Description of the task:
Of the lines listed below, return exactly those that run from the line containing "What Blender Python" through the line containing "sun.rotation_euler = sun_dir.to_track_quat('-Z', 'Y').to_euler()", both included.

Recorded data:
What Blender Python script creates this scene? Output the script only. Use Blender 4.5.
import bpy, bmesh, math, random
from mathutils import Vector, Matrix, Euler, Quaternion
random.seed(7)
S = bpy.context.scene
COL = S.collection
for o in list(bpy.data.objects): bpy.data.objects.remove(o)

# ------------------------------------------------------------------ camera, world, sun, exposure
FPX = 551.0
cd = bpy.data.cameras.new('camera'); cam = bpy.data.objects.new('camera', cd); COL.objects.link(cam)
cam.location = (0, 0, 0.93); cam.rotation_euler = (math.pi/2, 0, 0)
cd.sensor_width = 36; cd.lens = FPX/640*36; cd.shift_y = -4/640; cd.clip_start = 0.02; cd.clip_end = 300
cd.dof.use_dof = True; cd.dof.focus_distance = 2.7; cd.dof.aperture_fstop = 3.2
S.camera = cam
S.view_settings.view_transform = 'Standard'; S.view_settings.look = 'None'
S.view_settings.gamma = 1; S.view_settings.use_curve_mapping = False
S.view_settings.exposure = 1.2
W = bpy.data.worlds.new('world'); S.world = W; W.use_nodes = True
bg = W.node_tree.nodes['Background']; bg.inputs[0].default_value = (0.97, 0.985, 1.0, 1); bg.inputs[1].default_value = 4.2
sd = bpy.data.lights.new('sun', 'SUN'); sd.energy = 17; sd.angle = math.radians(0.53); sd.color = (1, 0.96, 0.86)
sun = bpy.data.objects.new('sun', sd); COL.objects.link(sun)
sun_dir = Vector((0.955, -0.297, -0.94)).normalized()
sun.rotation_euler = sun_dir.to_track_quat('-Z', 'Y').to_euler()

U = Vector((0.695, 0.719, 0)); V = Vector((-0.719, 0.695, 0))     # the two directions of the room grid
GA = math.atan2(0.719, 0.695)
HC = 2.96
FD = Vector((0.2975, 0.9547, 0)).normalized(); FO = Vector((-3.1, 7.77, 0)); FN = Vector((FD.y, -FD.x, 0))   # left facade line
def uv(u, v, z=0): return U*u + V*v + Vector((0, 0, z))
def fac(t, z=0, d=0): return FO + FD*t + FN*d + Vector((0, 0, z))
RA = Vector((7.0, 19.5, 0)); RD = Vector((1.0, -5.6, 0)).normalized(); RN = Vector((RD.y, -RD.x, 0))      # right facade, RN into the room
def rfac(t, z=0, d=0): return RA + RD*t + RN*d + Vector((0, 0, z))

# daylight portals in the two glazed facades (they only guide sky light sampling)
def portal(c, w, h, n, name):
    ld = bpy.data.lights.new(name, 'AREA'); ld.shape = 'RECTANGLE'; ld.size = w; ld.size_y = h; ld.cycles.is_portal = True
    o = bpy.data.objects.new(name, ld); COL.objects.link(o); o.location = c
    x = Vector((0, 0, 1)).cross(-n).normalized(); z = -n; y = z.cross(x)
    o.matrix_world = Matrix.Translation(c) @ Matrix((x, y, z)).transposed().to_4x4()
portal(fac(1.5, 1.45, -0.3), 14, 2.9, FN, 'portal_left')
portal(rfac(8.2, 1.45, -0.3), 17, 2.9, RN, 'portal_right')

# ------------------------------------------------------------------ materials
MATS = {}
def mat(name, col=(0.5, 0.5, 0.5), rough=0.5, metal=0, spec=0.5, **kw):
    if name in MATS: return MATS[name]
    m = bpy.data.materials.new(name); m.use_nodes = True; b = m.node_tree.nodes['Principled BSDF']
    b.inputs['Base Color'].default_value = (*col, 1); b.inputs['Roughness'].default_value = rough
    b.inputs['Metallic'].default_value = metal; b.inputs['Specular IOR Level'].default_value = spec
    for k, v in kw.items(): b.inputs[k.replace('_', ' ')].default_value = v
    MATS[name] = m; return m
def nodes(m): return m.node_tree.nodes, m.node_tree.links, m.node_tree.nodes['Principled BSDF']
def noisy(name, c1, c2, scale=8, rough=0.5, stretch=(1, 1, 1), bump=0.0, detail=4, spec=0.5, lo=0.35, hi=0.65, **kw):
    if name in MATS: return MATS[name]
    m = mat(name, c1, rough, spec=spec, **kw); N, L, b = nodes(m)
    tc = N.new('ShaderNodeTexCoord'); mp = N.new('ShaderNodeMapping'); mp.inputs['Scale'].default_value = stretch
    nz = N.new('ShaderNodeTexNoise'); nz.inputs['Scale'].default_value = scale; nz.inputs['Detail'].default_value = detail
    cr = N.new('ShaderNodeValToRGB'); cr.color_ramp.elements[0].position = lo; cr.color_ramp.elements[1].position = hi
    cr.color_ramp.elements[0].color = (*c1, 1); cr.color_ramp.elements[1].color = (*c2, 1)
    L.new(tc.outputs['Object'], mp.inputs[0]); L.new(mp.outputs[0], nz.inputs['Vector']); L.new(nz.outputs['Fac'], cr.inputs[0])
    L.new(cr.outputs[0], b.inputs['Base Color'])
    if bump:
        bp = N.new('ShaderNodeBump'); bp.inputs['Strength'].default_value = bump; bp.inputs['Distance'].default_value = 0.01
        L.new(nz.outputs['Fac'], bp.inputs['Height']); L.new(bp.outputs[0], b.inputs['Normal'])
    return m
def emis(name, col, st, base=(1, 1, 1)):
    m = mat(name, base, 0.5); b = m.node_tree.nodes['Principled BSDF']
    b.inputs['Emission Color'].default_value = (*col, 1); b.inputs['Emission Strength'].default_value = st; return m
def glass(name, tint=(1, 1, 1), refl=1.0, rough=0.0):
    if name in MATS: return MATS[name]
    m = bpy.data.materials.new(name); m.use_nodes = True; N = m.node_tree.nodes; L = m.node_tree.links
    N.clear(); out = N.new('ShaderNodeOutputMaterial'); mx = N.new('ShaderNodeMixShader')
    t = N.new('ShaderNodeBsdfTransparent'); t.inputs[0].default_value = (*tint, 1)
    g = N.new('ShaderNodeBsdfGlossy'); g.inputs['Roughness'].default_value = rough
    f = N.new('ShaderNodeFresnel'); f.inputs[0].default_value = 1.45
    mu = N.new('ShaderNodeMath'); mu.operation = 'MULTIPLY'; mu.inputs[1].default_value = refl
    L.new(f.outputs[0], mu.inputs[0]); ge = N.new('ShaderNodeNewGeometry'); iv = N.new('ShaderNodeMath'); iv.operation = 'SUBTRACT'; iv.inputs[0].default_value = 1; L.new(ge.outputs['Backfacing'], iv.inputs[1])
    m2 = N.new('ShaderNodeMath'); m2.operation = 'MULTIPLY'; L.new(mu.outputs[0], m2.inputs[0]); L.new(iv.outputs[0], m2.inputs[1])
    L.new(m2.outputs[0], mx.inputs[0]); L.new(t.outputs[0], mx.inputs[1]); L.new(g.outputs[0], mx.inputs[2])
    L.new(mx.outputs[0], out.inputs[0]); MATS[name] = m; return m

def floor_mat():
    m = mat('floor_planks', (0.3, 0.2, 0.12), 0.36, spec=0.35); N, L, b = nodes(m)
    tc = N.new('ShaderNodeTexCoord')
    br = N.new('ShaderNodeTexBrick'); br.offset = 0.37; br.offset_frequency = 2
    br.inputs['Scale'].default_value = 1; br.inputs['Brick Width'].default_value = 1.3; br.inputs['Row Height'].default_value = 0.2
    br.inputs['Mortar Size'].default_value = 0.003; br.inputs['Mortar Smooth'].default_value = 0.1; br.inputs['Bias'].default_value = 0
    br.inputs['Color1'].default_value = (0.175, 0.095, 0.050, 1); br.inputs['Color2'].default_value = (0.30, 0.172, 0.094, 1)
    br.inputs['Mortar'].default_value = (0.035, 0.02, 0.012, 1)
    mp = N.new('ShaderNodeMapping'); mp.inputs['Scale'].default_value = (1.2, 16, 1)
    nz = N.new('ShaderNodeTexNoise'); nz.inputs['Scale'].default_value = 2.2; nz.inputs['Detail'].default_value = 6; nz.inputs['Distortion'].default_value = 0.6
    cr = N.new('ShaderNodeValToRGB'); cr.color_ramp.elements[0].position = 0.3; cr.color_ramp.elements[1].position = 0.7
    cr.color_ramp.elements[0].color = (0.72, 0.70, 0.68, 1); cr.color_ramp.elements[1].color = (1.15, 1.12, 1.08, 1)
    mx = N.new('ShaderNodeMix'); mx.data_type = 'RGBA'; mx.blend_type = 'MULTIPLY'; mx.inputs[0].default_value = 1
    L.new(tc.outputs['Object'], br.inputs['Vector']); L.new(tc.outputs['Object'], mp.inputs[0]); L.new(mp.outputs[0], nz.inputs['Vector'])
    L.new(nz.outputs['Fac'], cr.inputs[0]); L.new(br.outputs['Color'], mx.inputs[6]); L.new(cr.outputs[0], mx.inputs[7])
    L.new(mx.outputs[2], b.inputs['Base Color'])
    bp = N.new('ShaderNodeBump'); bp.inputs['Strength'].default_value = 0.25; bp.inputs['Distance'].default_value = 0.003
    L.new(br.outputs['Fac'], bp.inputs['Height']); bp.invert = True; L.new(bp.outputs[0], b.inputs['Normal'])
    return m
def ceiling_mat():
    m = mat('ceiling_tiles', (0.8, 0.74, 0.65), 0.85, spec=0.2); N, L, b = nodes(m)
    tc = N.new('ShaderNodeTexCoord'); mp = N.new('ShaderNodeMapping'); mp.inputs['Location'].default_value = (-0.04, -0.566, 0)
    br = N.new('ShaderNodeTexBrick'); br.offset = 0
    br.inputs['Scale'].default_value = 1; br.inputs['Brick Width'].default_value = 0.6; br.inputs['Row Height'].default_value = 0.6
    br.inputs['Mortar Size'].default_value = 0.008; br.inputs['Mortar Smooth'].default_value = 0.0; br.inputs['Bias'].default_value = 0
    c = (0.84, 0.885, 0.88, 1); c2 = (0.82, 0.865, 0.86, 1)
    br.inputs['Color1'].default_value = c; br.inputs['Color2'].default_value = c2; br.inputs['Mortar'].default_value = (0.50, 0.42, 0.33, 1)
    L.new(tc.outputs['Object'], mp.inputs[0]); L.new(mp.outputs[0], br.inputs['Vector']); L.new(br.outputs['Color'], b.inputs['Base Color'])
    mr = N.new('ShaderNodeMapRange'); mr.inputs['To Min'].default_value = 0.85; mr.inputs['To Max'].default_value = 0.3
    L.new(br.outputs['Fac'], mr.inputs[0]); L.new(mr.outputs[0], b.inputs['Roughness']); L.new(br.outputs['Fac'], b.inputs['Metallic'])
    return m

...

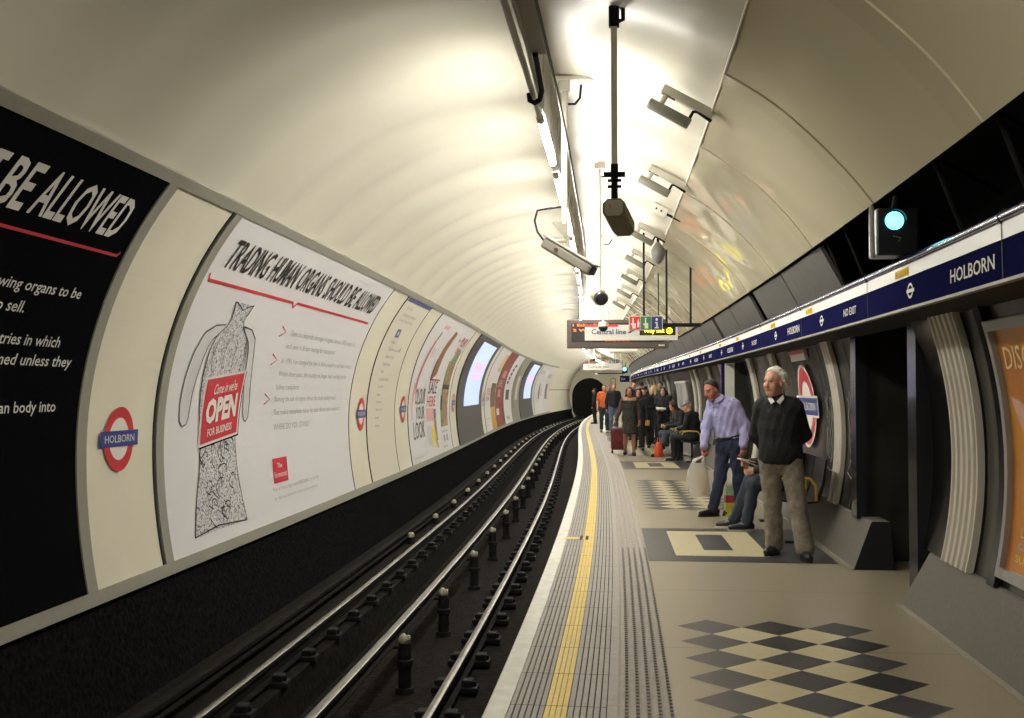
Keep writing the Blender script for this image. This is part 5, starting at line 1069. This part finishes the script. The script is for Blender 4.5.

Response to this exercise:
What Blender Python script creates this scene? Output the script only. Use Blender 4.5.
import bpy, bmesh, math, random
from mathutils import Vector, Matrix, Euler, Quaternion
random.seed(7)
S = bpy.context.scene
COL = S.collection
for o in list(bpy.data.objects): bpy.data.objects.remove(o)

# ------------------------------------------------------------------ camera, world, sun, exposure
FPX = 551.0
cd = bpy.data.cameras.new('camera'); cam = bpy.data.objects.new('camera', cd); COL.objects.link(cam)
cam.location = (0, 0, 0.93); cam.rotation_euler = (math.pi/2, 0, 0)
cd.sensor_width = 36; cd.lens = FPX/640*36; cd.shift_y = -4/640; cd.clip_start = 0.02; cd.clip_end = 300
cd.dof.use_dof = True; cd.dof.focus_distance = 2.7; cd.dof.aperture_fstop = 3.2
S.camera = cam
S.view_settings.view_transform = 'Standard'; S.view_settings.look = 'None'
S.view_settings.gamma = 1; S.view_settings.use_curve_mapping = False
S.view_settings.exposure = 1.2
W = bpy.data.worlds.new('world'); S.world = W; W.use_nodes = True
bg = W.node_tree.nodes['Background']; bg.inputs[0].default_value = (0.97, 0.985, 1.0, 1); bg.inputs[1].default_value = 4.2
sd = bpy.data.lights.new('sun', 'SUN'); sd.energy = 17; sd.angle = math.radians(0.53); sd.color = (1, 0.96, 0.86)
sun = bpy.data.objects.new('sun', sd); COL.objects.link(sun)
sun_dir = Vector((0.955, -0.297, -0.94)).normalized()
sun.rotation_euler = sun_dir.to_track_quat('-Z', 'Y').to_euler()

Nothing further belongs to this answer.